Sarasota Ballet dancers shine in ‘Winter Variations’

Sarasota Orchestra provides masterful accompaniment

Dancers ‘ice skate’ in Sir Frederick Ashton’s Les Patineurs. Photo by Frank Atura, courtesy of Sarasota Ballet

As the curtain rose for the afternoon’s performance of The Sarasota Ballet’s Victorian Winters, it was easy to imagine the audience members were seeing a group of ice skaters happily sliding over a pond of ice.

Welcome to Les Patineurs, Sir Frederick Ashton’s 1937 interpretation of a 19th century skating party. Not only is it a charming visual sight, as comforting as an old-fashioned holiday card, but the dancers, clad in blue tartan skirts and fur-collared jackets, appear to be skating to the lilting rhythms of a score created from the operas of Giacomo Meyerbeer.

I have seen the ballet many times and am always warmed by the air of delightful camaraderie among the dancers as they imitate the twirling turns and gliding movements of skaters balancing on ice.
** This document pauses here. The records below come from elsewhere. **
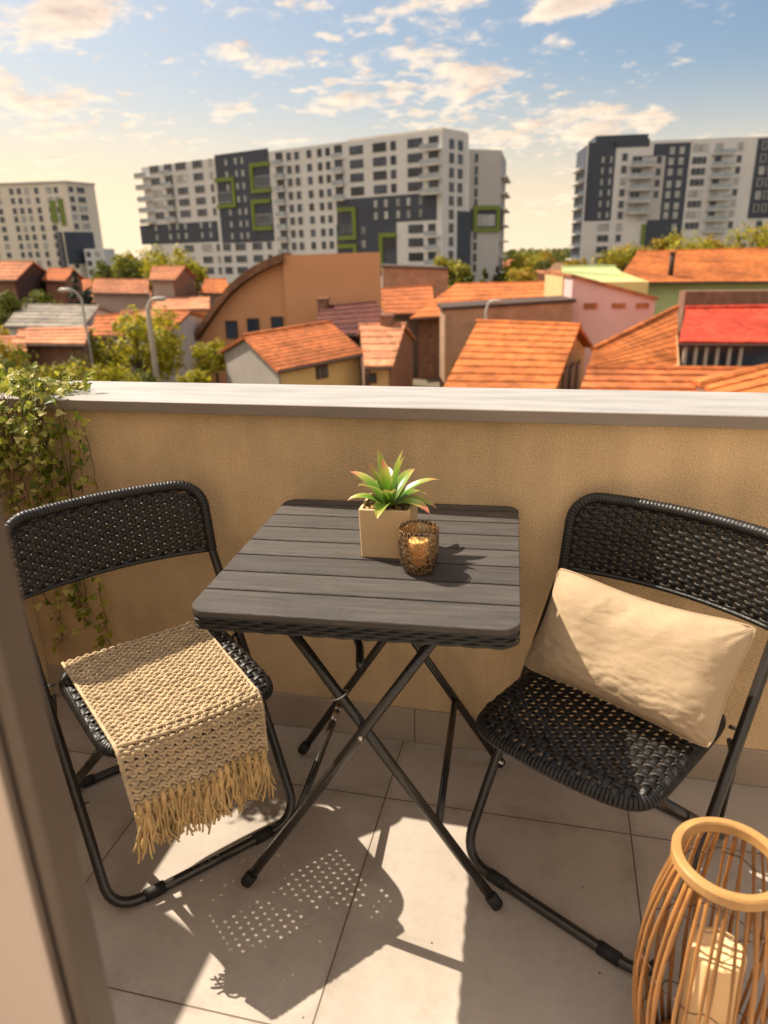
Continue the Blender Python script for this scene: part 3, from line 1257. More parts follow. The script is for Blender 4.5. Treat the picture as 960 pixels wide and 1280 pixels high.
for z in (0.08, 0.25, 0.39):
    mb = MB()
    q = []
    for i in range(120):
        A = 2 * math.pi * i / 120
        q.append(((prof_r(z) - 0.003 + 0.0032 * math.sin(i * 0.72)) * math.cos(A), (prof_r(z) - 0.003 + 0.0032 * math.sin(i * 0.72)) * math.sin(A), z + 0.0025 * math.sin(i * 0.31) + 0.001 * math.sin(i * 0.9)))
    mb.tube(q, 0.0010, 5, closed=True)
    mb.build('binding_wire', M['wire'], ln, True)
mb = MB()
mb.lathe([(0.001, 0.003), (0.070, 0.003), (0.072, 0.006), (0.072, 0.014), (0.069, 0.017), (0.001, 0.017)], sides=40)
mb.build('base', M['cane'], ln, True)
ca = thing('pillar_candle', 'tall cream pillar candle standing inside the cane lantern', 'candle', (lc.x + 0.012, lc.y + 0.01, 0.0175))
mb = MB()
mb.lathe([(0.001, 0), (0.0385, 0), (0.040, 0.003), (0.040, 0.242), (0.0385, 0.247), (0.032, 0.248), (0.022, 0.243), (0.001, 0.241)], sides=40)
mb.build('wax', M['wax'], ca, True)
mb = MB()
mb.tube([(0, 0, 0.241), (0.001, 0.001, 0.248), (0.004, 0.002, 0.254)], 0.0012, 6)
mb.build('wick', M['wick'], ca)

# ------------------------------------------------------------------ trailing ivy
iv = thing('trailing_ivy', 'variegated ivy spilling over the coping and down the parapet wall', 'plant', (-1.36, WY - 0.02, HC))
rnd = random.Random(21)
lv, stm = MB(), MB()


def ivy_leaf(mbx, p, nrm_, tip, size):
    nrm_ = V(nrm_).normalized()
    tip = V(tip)
    tip = (tip - nrm_ * tip.dot(nrm_)).normalized()
    sd = tip.cross(nrm_)
    s = size
    sh = [(0, 0.0), (0.28, -0.14), (0.52, 0.10), (0.36, 0.42), (0.18, 0.62), (0, 1.0), (-0.18, 0.62), (-0.36, 0.42), (-0.52, 0.10), (-0.28, -0.14)]
    vs = [V(p) + sd * x * s + tip * y * s + nrm_ * (0.22 * abs(x) * s - 0.18 * y * y * s) for x, y in sh]
    vs.append(V(p) + tip * 0.35 * s - nrm_ * 0.02 * s)
    mbx.add(vs, [(i, (i + 1) % 10, 10) for i in range(10)])


ORG = V(iv.location)


def vine(start, path_dirs, step, size, dens, spread):
    p = V(start)
    ps = [p.copy()]
    for dv in path_dirs:
        p = p + V(dv) * step + V((rnd.uniform(-1, 1), rnd.uniform(-.3, .3), rnd.uniform(-1, 1))) * step * 0.25
        if p.z < HC - 0.03 and p.y > CY - 0.004 and p.y < CB + .02:
            p.y = CY - 0.004 - rnd.uniform(0, 0.02) if p.z > HC - 0.06 else min(p.y, WY - 0.008)
        ps.append(p.copy())
        for q in range(dens):
            if rnd.random() < 0.85:
                off = V((rnd.gauss(0, spread), -abs(rnd.gauss(0, spread * 1.6)), rnd.gauss(0, spread * 0.6)))
                lp = p + off
                if lp.z < HC:
                    lp.y = min(lp.y, WY - 0.006)
                else:
                    lp.z = max(lp.z, HC + 0.006)
                nn = V((rnd.uniform(-.8, .8), rnd.uniform(-1.0, -0.1), rnd.uniform(-0.1, 1.0)))
                ivy_leaf(lv, lp - ORG, nn, V((rnd.uniform(-1, 1), rnd.uniform(-.5, .2), rnd.uniform(-1.1, 0.3))), size * rnd.uniform(0.6, 1.25))
                if off.length > 0.012:
                    stm.tube([p - ORG, (p + lp) / 2 + V((0, 0, 0.004)) - ORG, lp - ORG], 0.0006, 4)
    stm.tube([q - ORG for q in ps], 0.0011, 5)


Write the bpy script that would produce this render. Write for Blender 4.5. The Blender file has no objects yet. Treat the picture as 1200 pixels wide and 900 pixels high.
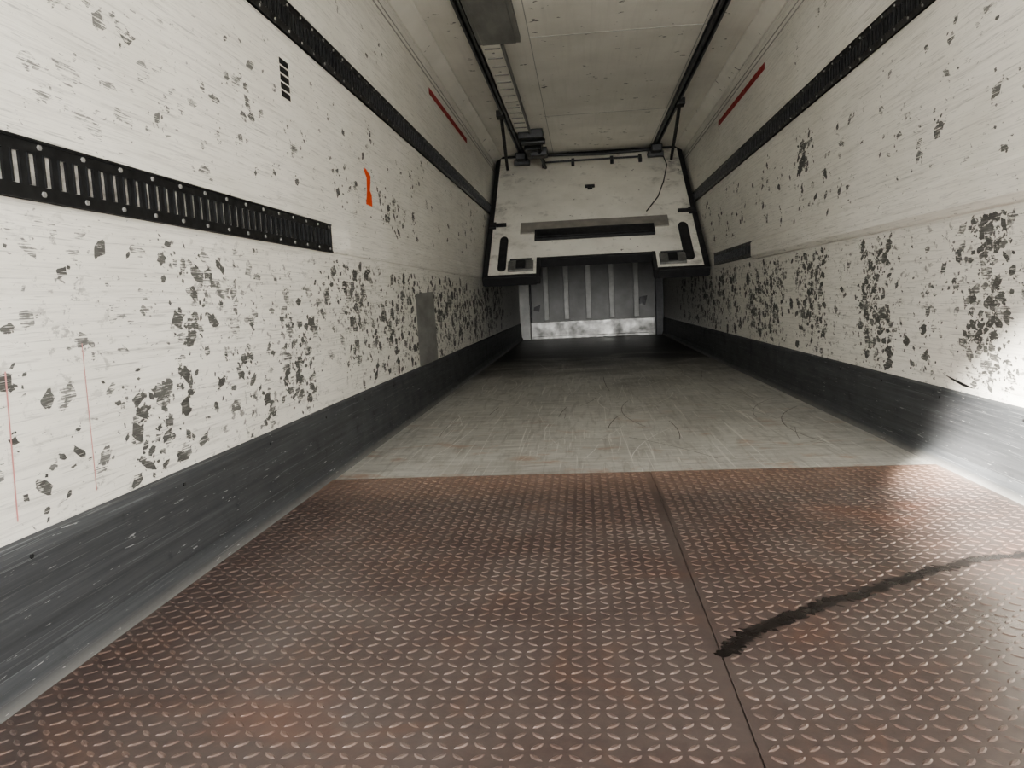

There are many dancers who are new to the Sarasota company, and although I am familiar with the dancing of both Amy Wood and Ellen Overstreet — who were the jaunty girls in red — and I have seen past performances of Samantha Benoit and Asia Bui — the girls in blue — the other 11 dancers in the cast were new to me.

Thomas Glugovaz, who was cast as the Blue Boy, the acrobatic, exhibitionist role of the ballet, has been a member of the company for the last two years. He had been a dancer I could not place before this evening. Logan Learned, who left Sarasota Ballet, was a natural in this same role, so, of course, all eyes in the audience were on Glugovaz, to see if he had the fire to pull off the variation. And I have to say, not quite. He has the necessary technical prowess to meet the choreographic challenges, including brilliant, quick-silver foot work; but this is a role that requires a sort of charisma that turns all the technical tricks into magic, and he is more of a sylph than a magician.

Ellen Overstreet and Amy Wood perform a duet in Les Patineurs. Photo by Frank Atura, courtesy of Sarasota Ballet

Ashton was a young man when he choreographed Les Patineurs. Thirty years later, he created Enigma Variations: My Friends Pictured Within, honoring the life and music of Edward Elgar, the English composer who wrote the melancholic tone poem of the same name.

Using the original comments by Elgar, which describe Elgar and a close group of friends, Ashton created a ballet with 14 major characters and another supporting group of 10. The ballet unfolds as Elgar (Jamie Carter) and his friends wait to hear if his Enigma Variationswill be performed by an important conductor.

Among the varied characterizations of the friends that I found most effective were Ricki Bertoni’s solo of eccentric, mechanical movements and the romantic duet between Victoria Hulland, at her most lyrical, and a dashing Weslley Carvalho.

When Elgar learns that he has achieved success, all his friends congratulate him and then leave the scene.

At the same time, Amy Wood (Elgar’s wife,) Elgar and Nimrod (Harvey Evans) dance together in a quiet pas de troisthat accepts the complexity of a relationship that is only hinted at, but this variation evokes the most honest and emotional moments in a ballet of constant movement, where many of the characters are too busy jumping and running to connect with one another.

The afternoon’s performance closed with Diamonds, a smoothly danced interpretation of George Balanchine’s plotless ballet set to Tchaikovsky’s beautiful Symphony No. 3 in D major. Fortunately, the Sarasota Orchestra, under the baton of Jonathan McPhee, added the benefit of live music throughout the day, but as I heard the deeply emotional melody of Tchaikovsky’s opening waltz, I stopped taking notes, sat back and watched the crystalline beauty of the ballet.

Simple but elegant staging frames the dancers in Diamonds. Photo by Frank Atura, courtesy of Sarasota Ballet

Two brightly lit chandeliers hung over the stage, and large swaths of white fabric were draped around the walls. That was all.

Thirty-two dancers, attired in Madame Karinska’s shining white, jewel-encrusted costumes, entered the stage and began their steps. Like facets in a bright diamond, the members of the group constantly divided into smaller numbers that arranged and rearranged themselves as the dancers executed duets and trios in choreography that re-traces the roots of classical ballet.

A traditional grand pas de deux between a pliant Danielle Brown and a princely Ricardo Graziano represented the emotional core of the ballet.

The finale of Diamonds with the entire company of 34 dancers on stage in a courtly polonaise added a splendid and exhilarating climax to Diamonds, and to an afternoon at the ballet.